The impending cease-fire deal with Hamas might bring us a little quiet, but it actually symbolizes the erosion of Israel's national strength on every level: the operational, the strategic, the moral – and against a gang of criminals who have taken the south hostage and are getting easier conditions in exchange for a mess of pottage.
For six months now, Hamas has been keeping the residents of southern Israel in a state of constant tension, while causing major damage to their day to day lives as well as their local economy, nature, and sense of security. Now, we have learned that in exchange for a satanic organization that seeks to destroy us agreeing to dial things down, we are compromising on everything possible, and thereby damaging every aspect of our own power.
In terms of principles, and this might be the most important aspect, it is inconceivable that we are agreeing to a deal with an organization that is still holding the bodies of our fallen soldiers Lt. Hadar Goldin and Staff Sgt. Oron Shaul, as well as two captive citizens. It is unacceptable that we will go easy on a group that trades in body parts. This raises the question: What did we learn from fighting Hezbollah in the North? We keep making the same mistakes, so we'll keep paying for them in blood.
When it comes to military operations, we cannot ignore the fact that Hamas exhausted the people living in Gaza-adjacent communities using a ridiculous method – kites. These "toys" ruined the summer for the residents of communities near the Gaza border, not to mention the damage they cause. So we need to ask how such a sophisticated army, which sucks over $60 million from the pockets of taxpayers, can't come up with a solution to a simple technical problem. The operational response is problematic, was not put together quickly enough, and doesn't actually do the job.

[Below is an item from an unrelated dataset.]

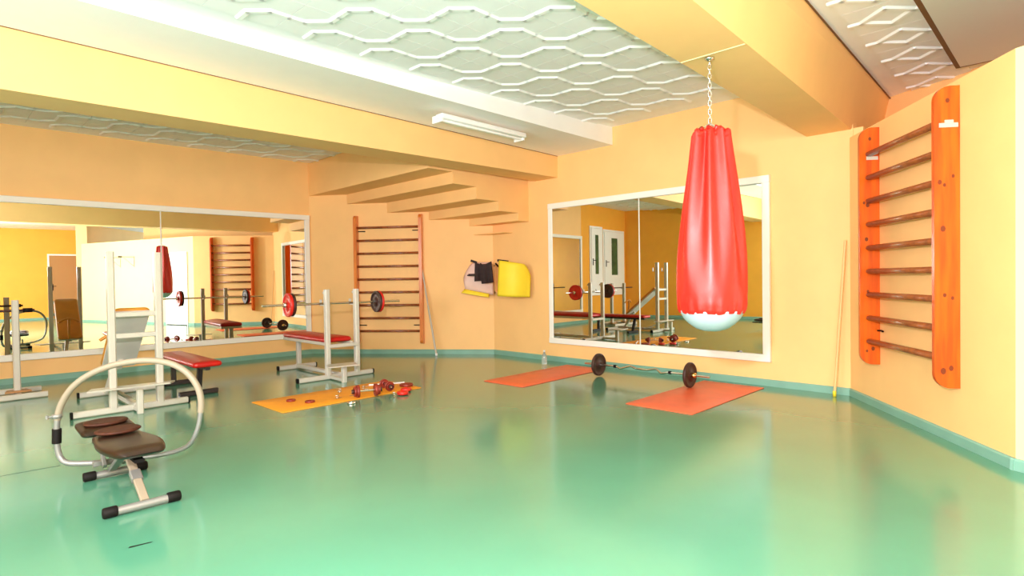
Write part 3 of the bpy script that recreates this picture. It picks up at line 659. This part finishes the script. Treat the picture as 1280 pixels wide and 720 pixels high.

Diplomatically, the deal gives Hamas a huge prize. We are giving it the next few years to recover, recruit the masses, strengthen its military wing, and gain power, in addition to encouraging them to keep fighting by giving it what it sees as an enormous win. In effect, we are making a deal with an organization with negligible abilities that we will only face again three or four years from now, at a different level of strength.
And when it comes to strategy, the deal strikes a blow to Israel's deterrent capabilities. Hezbollah leader Sheikh Hassan Nasrallah has already rushed to proclaim the weakness of the IDF – that says everything. The picture that is emerging is that the criminal organization has managed to exhaust our home front, and no significant action was taken against it. In the street, there is a clear sense of a lack of faith, and not only in the army. The deal represents "deterrence fatigue" – not only against Hamas but against every other enemy plotting to challenge us and with whom we are afraid to face off. This will just spur all our neighborhood enemies to lift up their heads, and not too long from now.
The bottom line is that the Israeli government, which leads the strongest country in a radius of thousands of kilometers, with one of the strongest, most modern armies in the world, is heading into a deal with an organization that is nothing more than a gang, and why? Because the defense establishment couldn't handle methods of attack that were cobbled together in a backyard. When we demand answers, it explains why it wouldn't be right to go all the way and eliminate the threat that we are facing and that has been humiliating us.
This situation is unacceptable. A country that has the aforementioned strength and is surrounded by belligerent mutterings cannot allow itself to behave this way. It can't allow itself to provide such a thin, ineffectual solution for its citizens, either. They are paying a heavy price for living here. It appears that instead of deterring, we are deterred.
We should be looking at things correctly, especially now, when the question of who will serve as the next IDF chief of staff is up for discussion. Israel needs a military leader who projects confidence, who is unafraid to make hard decisions that come at a cost, who understands that sometimes you need to go all the way, and who knows that he has real influence on the political echelon and understands that it need to project confidence and capability.
We need a chief of staff who will push the defense forces to act, who won't compromise on a partial solution, who understands that wars are won on the ground and who will revolutionize Israel's ground capabilities along with creative commanders who insist on victory – commanders who excellence is measured by the security they give, and not by their brilliant explanations.
The deal with Hamas is a political decision, but it stems mainly from the military's failure to handle Hamas. Now, when the next leader of the IDF is being discussed, we should ask who will restore Israel's capacity to win and ensure deterrence.